Spray-formed steel is steel manufactured using a unique new process technology called the Osprey process. The steel is melted in a crucible using two induction furnaces and is then atomized in a spray chamber under a protected atmosphere.

A specially designed spray head is used to deposit the semi-liquid steel onto a short cylindrical former (see Figure 1), which is simultaneously rotated and slowly moved in a direction parallel to the axis of the former. By carefully controlling the movements of the former and the spray parameters, it is possible today to manufacture cylindrical billets up to 550 mm in diameter and 2500 mm in length. The billets can afterwards be forged in order to obtain the dimensions needed.

The advantage of spray forming is the high solidification speed of the liquid steel. This allows for a production of highly alloyed materials, which until today only have been possible with the powder metallurgy (PM) process. When using the spray forming process, the size of the wear-resistant carbides can be controlled in order to increase the wear resistance compared to a PM steel.

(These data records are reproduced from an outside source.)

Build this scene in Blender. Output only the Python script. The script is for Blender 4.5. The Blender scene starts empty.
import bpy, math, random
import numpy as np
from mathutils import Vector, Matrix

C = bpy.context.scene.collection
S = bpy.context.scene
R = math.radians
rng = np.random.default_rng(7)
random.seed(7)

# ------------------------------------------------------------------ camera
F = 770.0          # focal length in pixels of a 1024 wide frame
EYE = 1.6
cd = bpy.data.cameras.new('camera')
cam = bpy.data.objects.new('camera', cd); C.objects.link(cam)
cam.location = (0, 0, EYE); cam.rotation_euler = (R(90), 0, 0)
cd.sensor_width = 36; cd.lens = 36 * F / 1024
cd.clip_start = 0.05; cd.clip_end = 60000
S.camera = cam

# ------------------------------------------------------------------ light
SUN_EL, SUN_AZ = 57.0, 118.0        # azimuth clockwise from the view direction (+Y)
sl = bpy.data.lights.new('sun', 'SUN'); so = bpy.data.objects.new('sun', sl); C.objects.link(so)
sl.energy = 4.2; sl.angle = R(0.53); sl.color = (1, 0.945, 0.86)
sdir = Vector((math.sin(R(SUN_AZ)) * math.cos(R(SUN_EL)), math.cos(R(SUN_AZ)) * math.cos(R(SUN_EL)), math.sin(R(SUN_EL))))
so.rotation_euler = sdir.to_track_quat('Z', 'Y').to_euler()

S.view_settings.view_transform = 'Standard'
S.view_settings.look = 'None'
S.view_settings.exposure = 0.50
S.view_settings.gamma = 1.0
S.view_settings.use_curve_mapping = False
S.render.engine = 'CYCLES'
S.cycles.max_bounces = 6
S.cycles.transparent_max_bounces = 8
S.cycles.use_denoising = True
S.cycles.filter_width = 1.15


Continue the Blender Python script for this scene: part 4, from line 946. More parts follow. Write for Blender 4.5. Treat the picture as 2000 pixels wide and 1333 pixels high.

The photos shown in Figure 2 clearly illustrate the difference in the microstructure when traditionally cast steel (Figure 2a), spray-formed steel (Figure 2b) and PM materials (Figure 2c) are investigated under a microscope.

The carbides in the traditionally cast steel are clustered in large strings and the sizes can be up to 100 µm in length. This can be a main reason for brittleness and this steel is often hardened to lower hardness in order not to lose too much ductility. The carbides in the traditionally cast steel are mainly formed by chromium, which has a hardness of approximately 1500 HV.

When spray forming steel or producing PM steel, the fast solidification of the steel enables the process to form very hard MC carbides, mainly based on vanadium, with hardness up to 2,950 HV. Furthermore, the spherical form of the carbides and the homogeneous distribution results in a more ductile material—giving the heat treatment shop the possibility of hardening the steel even more without losing the ductility. Carbide sizes are typically around 6 µm in spray-formed tool steels and below 3 µm in PM steel.

The main difference between spray-formed steel and PM steel is found in the number of process steps needed before the steel can be used. Using spray forming, the billets are produced from liquid metal in one step, whereas the PM billet has been through five to six expensive steps before hot forging can take place (see Figure 3). This results in spray-formed steel being less expensive than PM steel.

All this has been used in the development of two new steel alloys, which are to be used in high wear applications. One contains 8.9 percent Vanadium and is one of the most wear-resistant steel grades ever made. The other contains a little less Vanadium, 7.2 percent, but has a toughness of three to four times higher than the first.